• Ownership documents of the property owner.
• Agreement to sell – Includes a description of the property, terms of conditions between the buyer and the seller, including agreed purchase price.
• Absolute sale deed and title deed - This is the actual transfer record of ownership of the property. It is registered at the sub registrar's office under whose jurisdiction the property would fall.
• Title search and report – This document records the history of the property and its owner and has to be registered with the concerned authority.
• Receipt of property tax – This document clarifies the status of previous taxes paid/due.
• Encumbrance certificate – This states that the property is free from all encumbrances or loans.
• Sanctioned building plan by statutory authority - This is to ensure that the buyers are watchful about any deviations from the sanctioned plan made by the developer.
• Power of Attorney (If any) – If any person is acting on the authorization of the owner of the property.
• Stamp Duty - Stamp duty is the transactional tax levied compulsory, which plays a key role in the transactions made on a property. It is pretty much similar to what a government collects for sales tax and income tax. Stamp duty is charged on the present agreement value or market value, whichever is high. It is levied by states and therefore, the rate varies from state to state.
Stamp Duty can be paid by Franking (submitted documents are processed by authorized banks via a franking machine), Stamp Paper (long & inconvenient method) & E-stamp (NEFT/RTGS).
• Registration Charges -
If the property is located in Corporation or Municipal Council area – 5% Stamp Duty, 1% LBT and 1% Registration Charges or up to Rs. 30,000/- whichever is less.
If the property is located in Rural area – 4% Stamp Duty, 1% LBT and 1% Registration Charges or up to Rs. 30,000/- whichever is less.
• After your home loan is approved and you start paying EMIs, you pay for it in two parts - the principal amount and the interest. Under section 80C, the total amount of principal paid by you in a financial year (1 April to 31 March) can be claimed as a deduction from gross total income. This is a very big relief provided by the Government as you are required to pay hefty equated monthly instalments (EMI). (Maximum tax deduction allowed under Section 80C is Rs. 1,50,000.)

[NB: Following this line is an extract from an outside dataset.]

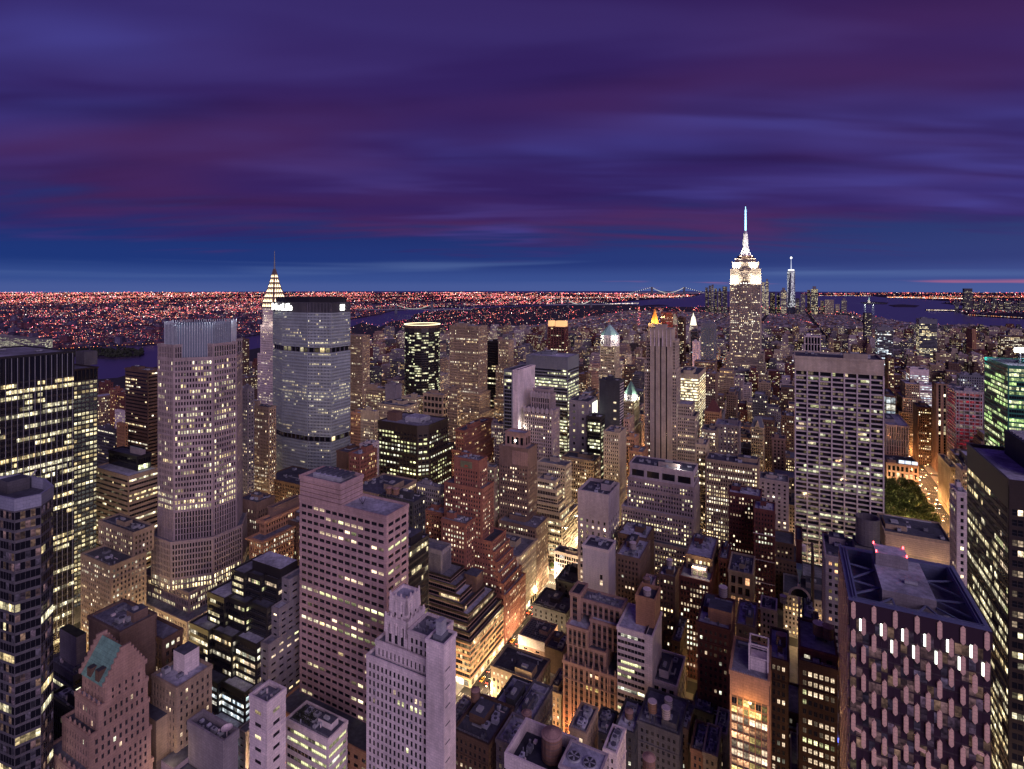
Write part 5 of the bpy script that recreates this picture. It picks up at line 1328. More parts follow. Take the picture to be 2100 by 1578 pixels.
for k in range(nf):
    for i in range(nb):
        if nf - k <= 42: obj('spandrel', sm, rt, Vector((xa + (i + .5) * fw, Y0, 1 + k * fh)) - rt.location)
# faceted tower with bronze fins and an open steel roof
b = Building('finned_tower', 'faceted glass tower with staggered bronze hexagonal fins and open steel roof', 'tower')
X0, Y0 = gp(1743, 193.6); X1 = X0 + 39; Y1 = Y0 + 46; H = 148.0
PG = glass('plum_glass', (.045, .026, .042), .05, .9, .06)
fp = rpoly(X0, X1, Y0, Y1)
b.tier(fp, 0, H - 6, T(wm=wall('plum_metal', (.055, .038, .05), .35, .6, .1), core=PG, nodark=.5, bw=1.85, wf=.97, hf=.86, pp=.04, sp=.02, fl=4.2, p=.025, full=.0, run=3, pal='amber', gain=.5, edge=.1, top=.2, roof=ROOFG), par=False)
ST_ = wall('roof_steel', (.12, .14, .24), .4, .6, .15)
m = MB(); A, B = offset(fp, .35), offset(fp, -2.6); Bz = H - 5.9
for i in range(4):
    j = (i + 1) % 4
    m.face([(*A[i], H - 6), (*A[j], H - 6), (*A[j], H), (*A[i], H)], 1); m.face([(*A[i], H), (*A[j], H), (*B[j], H), (*B[i], H)], 0); m.face([(*B[j], Bz), (*B[i], Bz), (*B[i], H), (*B[j], H)], 0)
b.part('parapet', m, [ST_, PG])
m = MB()
for k in range(2):
    y = Y0 + 1 + k * 1.0; m.box(X0 + 1, X1 - 1, y, y + .12, H + .4, H + .55, 0, None, True)
for s, x in ((0, X0 + 1.0), (1, X1 - 1.3)):
    m.box(x, x + .3, Y0 + 2, Y1 - 2, H + .05, H + .7, 0); m.box(x + .9 * (1 - 2 * s), x + .9 * (1 - 2 * s) + .2, Y0 + 2, Y1 - 2, H + .05, H + .5, 0)
b.part('gantry_rail', m, [ST_])
bx = (X0 + 11, X1 - 12, Y0 + 11, Y1 - 6)
m = MB(); m.box(*bx, Bz, H + 1.0, 0, 1); b.part('roof_box', m, [W_('grey'), ROOFL])
m = MB(); m.box(bx[0] + .4, bx[1] - 5, bx[3] - 9, bx[3] - .4, H + 1.05, H + 6, 0, 1); b.part('lift_house', m, [W_('grey'), ROOFL])
m = MB(); m.box(bx[0] + 8, bx[0] + 12, bx[2] + 8, bx[2] + 9.6, H + 1.3, H + 2.4, 0, None, True); b.part('rooftop_unit', m, [METAL])
m = MB()
for (x, y) in ((bx[0] + .6, bx[3] - 8.8), (bx[1] - 5.4, bx[3] - 8.8), (bx[1] - 5.4, bx[3] - .8), (bx[0] + .6, bx[3] - .8)): m.box(x - .2, x + .2, y - .2, y + .2, H + 6.02, H + 6.9, 0)
b.part('warning_lamp', m, [LAMPR])
for (a, c) in (((X0 + 2.6, Y0 + 8), (bx[0], bx[2] + 6)), ((X0 + 2.6, Y0 + 18), (bx[0], bx[2] + 6)), ((X0 + 2.6, Y0 + 20), (bx[0], bx[2] + 20)), ((X0 + 2.6, Y0 + 32), (bx[0], bx[2] + 20)), ((X1 - 2.6, Y0 + 8), (bx[1], bx[2] + 6)), ((X1 - 2.6, Y0 + 18), (bx[1], bx[2] + 6)), ((X1 - 2.6, Y0 + 22), (bx[1], bx[2] + 20)), ((X1 - 2.6, Y0 + 34), (bx[1], bx[2] + 20)), ((X0 + 8, Y0 + 2.6), (bx[0] + 3, bx[2])), ((X0 + 14, Y0 + 2.6), (bx[0] + 3, bx[2])), ((X0 + 20, Y0 + 2.6), (bx[1] - 3, bx[2])), ((X0 + 27, Y0 + 2.6), (bx[1] - 3, bx[2])), ((X0 + 34, Y0 + 2.6), (bx[1], bx[2]))):
    m = MB(); m.bar((*a, H - 1.0), (*c, H - 1.6), .38, 0, 4); b.part('roof_beam', m, [ST_])
for k in range(3):
    cx, cy = X0 + 14 + k * 8.2, Y0 + 6.4; m = MB()
    m.prism(ngon(cx, cy, 3.3, 16), Bz, Bz + 3.2, 0, top=False); m.prism(ngon(cx, cy, 2.9, 16), Bz, Bz + 2.6, 1)
    for q in range(6):
        a = q * math.pi / 3; m.face([(cx, cy, Bz + 3), (cx + 2.8 * math.cos(a), cy + 2.8 * math.sin(a), Bz + 3.1), (cx + 2.8 * math.cos(a + .5), cy + 2.8 * math.sin(a + .5), Bz + 2.8)], 0)
    b.part('cooling_fan', m, [METAL, W_('slate')])
FIN = wall('fin_bronze', (.80, .54, .42), .45, .5, .10)
def hexfin(w, h, d):
    q = MB(); c = w * .6
    P = [(-w / 2, -h / 2 + c), (0, -h / 2), (w / 2, -h / 2 + c), (w / 2, h / 2 - c), (0, h / 2), (-w / 2, h / 2 - c)]
    q.face([(x, -d, z) for x, z in P], 0)
    for i in range(6):
        a, e = P[i], P[(i + 1) % 6]; q.face([(a[0], 0, a[1]), (e[0], 0, e[1]), (e[0], -d, e[1]), (a[0], -d, a[1])], 0)
    return q
fm = hexfin(1.35, 6.4, .6).mesh('fin', [FIN])
q = MB(); q.box(-.28, .28, -.4, -.05, -2.1, 2.1, 0, None, True); lm = q.mesh('light_slot', [emit('slot_white', (.95, 1, .86), 2.3)])
rt = b.done(); cnt = 0
org = rt.location
for row in range(24):
    z = H - 3.2 - row * 5.0
    for k in range(6 if row % 2 else 7):
        x = X0 + 1.0 + (k + (.5 if row % 2 else 0)) * 6.15
        if x > X1 - .3: continue
        obj('facade_fin', fm, rt, Vector((x, Y0 - .05, z)) - org)
        if row < 3 and not (row == 0) and (row < 2 or k > 1): obj('light_slot', lm, rt, Vector((x - .95, Y0 - .05, z + .3)) - org)
    for k in range(7):
        y = Y0 + 1.5 + (k + (.5 if row % 2 else 0)) * 6.4
        if y < Y1 - .5: obj('facade_fin', fm, rt, Vector((X0 - .05, y, z)) - org, R(-90))
q = MB()                                             # plates that tie each fin to the next one down, a falling zigzag
q.face([(0, -.5, .55), (0, -.5, -.35), (1.8, -.5, -.85), (1.8, -.5, .05)]); q.face([(0, -.5, .55), (1.8, -.5, .05), (1.8, -.05, .05), (0, -.05, .55)]); q.face([(0, -.05, -.35), (1.8, -.05, -.85), (1.8, -.5, -.85), (0, -.5, -.35)])
pm_ = q.mesh('link_plate', [FIN]); lr = random.Random(3)
for row in range(7, 23):
    for k in range(6 if row % 2 else 7):
        x = X0 + 1.0 + (k + (.5 if row % 2 else 0)) * 6.15
        if x + 3 > X1 - .3 or lr.random() > min(.8, .12 * (row - 6)): continue
        obj('link_plate', pm_, rt, Vector((x + .62, Y0 - .05, H - 3.2 - row * 5.0 - 2.2)) - org)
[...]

• Homeowners can file a claim for deduction on their home loan interest of up to Rs. 2 Lakhs. This is applicable if the owners are living in the property or if it is vacant as well. In case, if you have put your property on rent, then the entire interest on the home loan can be deducted. However, your deduction on interest is limited to Rs. 30,000 instead of Rs 2 lakhs if both the following conditions stand satisfied:
1. The loan is taken on or after 1 April 1999.
2. The purchase or construction is not completed within 5 years from the end of the FY in which loan was availed.
• Under Section 80EE of the Income Tax Act, the homeowners with only one house property on the date of sanction of loan can avail the tax benefit of up to Rs.50,000.
• These benefits are not available for an under-construction property.
If you are applying for a joint home loan along with your spouse, friend or a relative and you are co-owning the property then you are eligible for tax benefits. And can each applicant can make a claim up to the full amount under Section 80C and Section 24.
• House Rent Allowance (HRA) is a salary component, allotted by the employer towards employees rent accommodation. It is very beneficial for the employee as it gets calculated for tax deduction purposes while filling TDS for a financial year.
• In case, you have a home loan for your property, and you are living in another apartment on rent, then you are allowed to make two separate claims. One is for the home loan tax benefit and another for the benefit pertaining to HRA (House Rent Allowance). List of documents required for both are different, so, plan in advance and keep them ready to enjoy the maximum tax benefits under such condition.